BEGIN Recorded information
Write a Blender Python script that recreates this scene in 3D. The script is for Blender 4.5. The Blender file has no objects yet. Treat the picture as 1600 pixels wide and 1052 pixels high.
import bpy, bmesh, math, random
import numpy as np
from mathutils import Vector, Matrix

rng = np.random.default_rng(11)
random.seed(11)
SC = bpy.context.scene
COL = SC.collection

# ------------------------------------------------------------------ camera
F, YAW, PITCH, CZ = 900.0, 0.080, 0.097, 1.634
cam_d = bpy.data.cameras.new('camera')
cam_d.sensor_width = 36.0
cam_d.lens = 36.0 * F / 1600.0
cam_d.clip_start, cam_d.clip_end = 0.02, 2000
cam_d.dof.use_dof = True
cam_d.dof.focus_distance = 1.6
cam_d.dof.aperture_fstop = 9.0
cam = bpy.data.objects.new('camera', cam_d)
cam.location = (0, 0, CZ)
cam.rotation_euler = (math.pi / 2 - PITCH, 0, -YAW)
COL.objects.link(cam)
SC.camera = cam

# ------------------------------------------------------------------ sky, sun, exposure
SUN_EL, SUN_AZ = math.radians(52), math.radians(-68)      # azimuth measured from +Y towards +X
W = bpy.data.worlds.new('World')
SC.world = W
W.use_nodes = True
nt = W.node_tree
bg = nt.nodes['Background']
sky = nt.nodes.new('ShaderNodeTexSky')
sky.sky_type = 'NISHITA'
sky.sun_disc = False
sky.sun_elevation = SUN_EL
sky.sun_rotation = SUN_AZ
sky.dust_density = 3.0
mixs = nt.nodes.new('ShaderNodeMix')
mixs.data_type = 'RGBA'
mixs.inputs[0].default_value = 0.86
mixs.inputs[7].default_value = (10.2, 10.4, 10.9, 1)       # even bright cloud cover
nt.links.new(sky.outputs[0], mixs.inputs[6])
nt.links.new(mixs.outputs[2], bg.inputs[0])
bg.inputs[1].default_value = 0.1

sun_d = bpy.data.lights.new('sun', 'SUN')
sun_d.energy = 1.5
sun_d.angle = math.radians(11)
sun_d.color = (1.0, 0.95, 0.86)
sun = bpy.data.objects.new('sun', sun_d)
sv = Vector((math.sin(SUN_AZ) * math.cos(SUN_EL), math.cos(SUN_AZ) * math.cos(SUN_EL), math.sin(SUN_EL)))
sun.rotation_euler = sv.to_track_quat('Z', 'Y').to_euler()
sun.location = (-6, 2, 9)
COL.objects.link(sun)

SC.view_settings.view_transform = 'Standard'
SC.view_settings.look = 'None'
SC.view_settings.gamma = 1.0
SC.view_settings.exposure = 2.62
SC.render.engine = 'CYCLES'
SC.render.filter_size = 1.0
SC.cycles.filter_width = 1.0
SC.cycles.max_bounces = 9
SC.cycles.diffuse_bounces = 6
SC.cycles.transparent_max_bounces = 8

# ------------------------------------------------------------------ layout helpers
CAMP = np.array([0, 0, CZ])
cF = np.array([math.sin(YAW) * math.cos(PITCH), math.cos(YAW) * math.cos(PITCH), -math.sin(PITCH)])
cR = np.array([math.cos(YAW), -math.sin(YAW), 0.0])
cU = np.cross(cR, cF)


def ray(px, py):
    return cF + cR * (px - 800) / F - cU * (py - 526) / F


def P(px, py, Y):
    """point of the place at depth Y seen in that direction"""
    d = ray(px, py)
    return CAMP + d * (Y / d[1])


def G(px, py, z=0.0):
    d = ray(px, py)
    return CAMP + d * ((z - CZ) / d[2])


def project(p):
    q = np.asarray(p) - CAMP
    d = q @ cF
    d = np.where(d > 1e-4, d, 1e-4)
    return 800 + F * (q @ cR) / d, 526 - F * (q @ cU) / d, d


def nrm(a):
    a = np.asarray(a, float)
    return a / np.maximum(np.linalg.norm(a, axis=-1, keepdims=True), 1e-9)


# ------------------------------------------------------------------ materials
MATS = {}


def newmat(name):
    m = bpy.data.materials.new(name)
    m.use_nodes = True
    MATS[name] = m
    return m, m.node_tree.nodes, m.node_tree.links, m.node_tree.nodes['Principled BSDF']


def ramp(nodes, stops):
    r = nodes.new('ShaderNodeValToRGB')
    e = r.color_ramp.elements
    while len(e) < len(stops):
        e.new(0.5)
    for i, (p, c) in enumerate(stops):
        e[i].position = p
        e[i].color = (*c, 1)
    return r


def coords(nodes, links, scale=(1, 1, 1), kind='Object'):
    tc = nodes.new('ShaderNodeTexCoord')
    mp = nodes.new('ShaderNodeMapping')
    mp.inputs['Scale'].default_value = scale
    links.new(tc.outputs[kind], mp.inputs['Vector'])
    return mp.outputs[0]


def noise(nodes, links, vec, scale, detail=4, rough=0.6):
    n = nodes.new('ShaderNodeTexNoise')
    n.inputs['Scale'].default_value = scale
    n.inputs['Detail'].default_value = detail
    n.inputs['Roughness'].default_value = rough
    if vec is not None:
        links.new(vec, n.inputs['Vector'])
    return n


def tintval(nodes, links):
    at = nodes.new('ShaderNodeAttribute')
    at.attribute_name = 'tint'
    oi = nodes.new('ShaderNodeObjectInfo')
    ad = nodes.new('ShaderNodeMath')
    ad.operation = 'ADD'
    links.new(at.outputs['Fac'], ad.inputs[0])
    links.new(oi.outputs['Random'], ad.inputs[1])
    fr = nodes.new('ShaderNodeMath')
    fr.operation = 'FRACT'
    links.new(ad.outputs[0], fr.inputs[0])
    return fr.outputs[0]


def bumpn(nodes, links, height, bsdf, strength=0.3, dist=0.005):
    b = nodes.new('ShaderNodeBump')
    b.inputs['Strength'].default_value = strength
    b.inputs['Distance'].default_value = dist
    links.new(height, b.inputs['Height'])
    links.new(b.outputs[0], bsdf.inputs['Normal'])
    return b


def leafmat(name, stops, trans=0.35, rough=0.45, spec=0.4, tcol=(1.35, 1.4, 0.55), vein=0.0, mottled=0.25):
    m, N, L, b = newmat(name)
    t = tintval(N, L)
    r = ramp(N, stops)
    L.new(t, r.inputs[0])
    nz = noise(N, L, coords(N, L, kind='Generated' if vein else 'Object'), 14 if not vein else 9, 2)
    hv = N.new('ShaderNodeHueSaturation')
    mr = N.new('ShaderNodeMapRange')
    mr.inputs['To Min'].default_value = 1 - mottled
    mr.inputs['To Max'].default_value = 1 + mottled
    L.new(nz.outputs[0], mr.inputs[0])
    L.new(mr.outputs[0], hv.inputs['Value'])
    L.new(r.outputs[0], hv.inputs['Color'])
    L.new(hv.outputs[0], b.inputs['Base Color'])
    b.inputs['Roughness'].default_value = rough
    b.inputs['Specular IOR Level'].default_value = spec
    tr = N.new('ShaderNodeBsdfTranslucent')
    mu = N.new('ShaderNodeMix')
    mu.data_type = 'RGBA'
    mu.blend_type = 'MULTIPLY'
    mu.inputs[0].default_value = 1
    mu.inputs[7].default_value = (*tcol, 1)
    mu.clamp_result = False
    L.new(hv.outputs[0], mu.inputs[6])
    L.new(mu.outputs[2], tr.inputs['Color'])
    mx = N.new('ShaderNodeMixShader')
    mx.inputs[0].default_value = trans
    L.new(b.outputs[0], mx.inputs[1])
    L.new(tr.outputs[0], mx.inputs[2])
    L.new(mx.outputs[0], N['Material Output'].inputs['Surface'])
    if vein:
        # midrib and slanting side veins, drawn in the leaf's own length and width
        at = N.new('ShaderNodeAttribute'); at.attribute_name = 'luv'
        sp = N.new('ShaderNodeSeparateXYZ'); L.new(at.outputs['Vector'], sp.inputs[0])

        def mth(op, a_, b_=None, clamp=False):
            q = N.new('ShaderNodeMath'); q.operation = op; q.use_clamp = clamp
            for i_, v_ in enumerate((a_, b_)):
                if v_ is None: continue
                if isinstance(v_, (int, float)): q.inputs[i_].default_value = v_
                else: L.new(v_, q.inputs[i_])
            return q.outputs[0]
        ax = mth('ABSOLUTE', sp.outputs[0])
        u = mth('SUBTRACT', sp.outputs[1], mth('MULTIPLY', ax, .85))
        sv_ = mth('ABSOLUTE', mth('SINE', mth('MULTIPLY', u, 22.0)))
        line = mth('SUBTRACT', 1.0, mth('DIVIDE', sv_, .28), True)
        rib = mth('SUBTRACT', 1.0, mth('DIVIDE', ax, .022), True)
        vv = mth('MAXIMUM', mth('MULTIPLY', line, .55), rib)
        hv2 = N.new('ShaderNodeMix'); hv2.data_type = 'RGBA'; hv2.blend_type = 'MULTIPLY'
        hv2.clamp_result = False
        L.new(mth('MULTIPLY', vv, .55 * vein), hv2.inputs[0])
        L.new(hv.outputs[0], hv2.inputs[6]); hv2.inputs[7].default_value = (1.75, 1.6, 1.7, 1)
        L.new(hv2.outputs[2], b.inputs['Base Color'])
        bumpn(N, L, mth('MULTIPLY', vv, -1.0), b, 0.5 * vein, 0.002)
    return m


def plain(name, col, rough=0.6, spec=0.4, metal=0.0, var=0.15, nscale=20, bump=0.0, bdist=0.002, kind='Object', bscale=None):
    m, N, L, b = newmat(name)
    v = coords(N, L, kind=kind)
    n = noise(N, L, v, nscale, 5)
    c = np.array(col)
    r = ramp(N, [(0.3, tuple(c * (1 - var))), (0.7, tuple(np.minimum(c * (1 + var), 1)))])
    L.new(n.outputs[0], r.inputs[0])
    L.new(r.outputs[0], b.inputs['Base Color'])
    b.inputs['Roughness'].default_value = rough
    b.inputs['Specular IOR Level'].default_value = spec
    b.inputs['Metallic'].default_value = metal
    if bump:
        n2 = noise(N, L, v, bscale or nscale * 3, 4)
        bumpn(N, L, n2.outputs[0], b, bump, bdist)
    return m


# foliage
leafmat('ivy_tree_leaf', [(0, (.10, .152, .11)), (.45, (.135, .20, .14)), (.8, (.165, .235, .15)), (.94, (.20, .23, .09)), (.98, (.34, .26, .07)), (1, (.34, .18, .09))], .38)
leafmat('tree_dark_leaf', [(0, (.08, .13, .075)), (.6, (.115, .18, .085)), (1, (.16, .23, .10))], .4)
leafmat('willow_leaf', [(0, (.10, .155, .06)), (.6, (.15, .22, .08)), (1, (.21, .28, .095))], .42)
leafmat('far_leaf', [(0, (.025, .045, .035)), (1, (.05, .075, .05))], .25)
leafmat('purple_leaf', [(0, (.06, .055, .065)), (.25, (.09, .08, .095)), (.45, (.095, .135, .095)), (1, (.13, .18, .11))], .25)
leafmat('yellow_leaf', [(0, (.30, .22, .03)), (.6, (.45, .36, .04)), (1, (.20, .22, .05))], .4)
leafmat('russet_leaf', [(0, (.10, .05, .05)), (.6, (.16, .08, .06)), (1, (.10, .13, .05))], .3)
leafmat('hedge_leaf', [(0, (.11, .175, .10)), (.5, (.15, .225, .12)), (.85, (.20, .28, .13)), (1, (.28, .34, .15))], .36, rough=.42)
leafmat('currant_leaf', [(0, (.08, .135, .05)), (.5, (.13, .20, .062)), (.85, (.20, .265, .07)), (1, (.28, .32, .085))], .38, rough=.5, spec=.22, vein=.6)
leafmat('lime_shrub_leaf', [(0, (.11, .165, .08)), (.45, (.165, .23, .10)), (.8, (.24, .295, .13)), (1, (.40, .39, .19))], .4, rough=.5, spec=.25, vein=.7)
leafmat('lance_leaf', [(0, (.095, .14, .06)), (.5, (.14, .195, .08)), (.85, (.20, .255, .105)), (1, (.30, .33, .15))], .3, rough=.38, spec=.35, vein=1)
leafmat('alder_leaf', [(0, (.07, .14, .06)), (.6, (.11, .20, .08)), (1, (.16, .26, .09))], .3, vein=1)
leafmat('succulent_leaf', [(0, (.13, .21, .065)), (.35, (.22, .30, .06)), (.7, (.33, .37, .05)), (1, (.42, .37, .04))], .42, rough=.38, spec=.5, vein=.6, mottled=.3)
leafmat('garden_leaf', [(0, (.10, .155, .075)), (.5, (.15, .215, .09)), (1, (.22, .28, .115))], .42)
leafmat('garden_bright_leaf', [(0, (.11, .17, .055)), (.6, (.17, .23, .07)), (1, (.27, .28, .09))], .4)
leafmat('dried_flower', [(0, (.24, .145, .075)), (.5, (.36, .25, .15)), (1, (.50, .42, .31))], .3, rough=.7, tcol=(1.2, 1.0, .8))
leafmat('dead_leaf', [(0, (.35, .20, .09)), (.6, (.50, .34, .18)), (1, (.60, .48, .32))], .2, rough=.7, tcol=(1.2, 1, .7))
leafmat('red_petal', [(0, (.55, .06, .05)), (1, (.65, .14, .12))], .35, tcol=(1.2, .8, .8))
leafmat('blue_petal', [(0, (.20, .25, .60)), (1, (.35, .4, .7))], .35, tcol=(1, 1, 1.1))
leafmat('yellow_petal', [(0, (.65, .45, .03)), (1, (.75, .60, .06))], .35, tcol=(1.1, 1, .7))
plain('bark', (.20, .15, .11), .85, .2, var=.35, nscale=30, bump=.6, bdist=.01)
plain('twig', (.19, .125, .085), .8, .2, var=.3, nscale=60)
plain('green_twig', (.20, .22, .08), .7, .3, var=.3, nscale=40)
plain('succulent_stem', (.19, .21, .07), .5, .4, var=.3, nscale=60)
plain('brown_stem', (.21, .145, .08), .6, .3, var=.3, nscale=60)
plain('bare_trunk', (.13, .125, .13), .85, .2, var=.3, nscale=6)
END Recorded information
- Work to complete
Restate the first line and every line after it, word for word, stopping once the line with "from mathutils import Vector, Matrix" is done.

- Result of this exercise
Write a Blender Python script that recreates this scene in 3D. The script is for Blender 4.5. The Blender file has no objects yet. Treat the picture as 1600 pixels wide and 1052 pixels high.
import bpy, bmesh, math, random
import numpy as np
from mathutils import Vector, Matrix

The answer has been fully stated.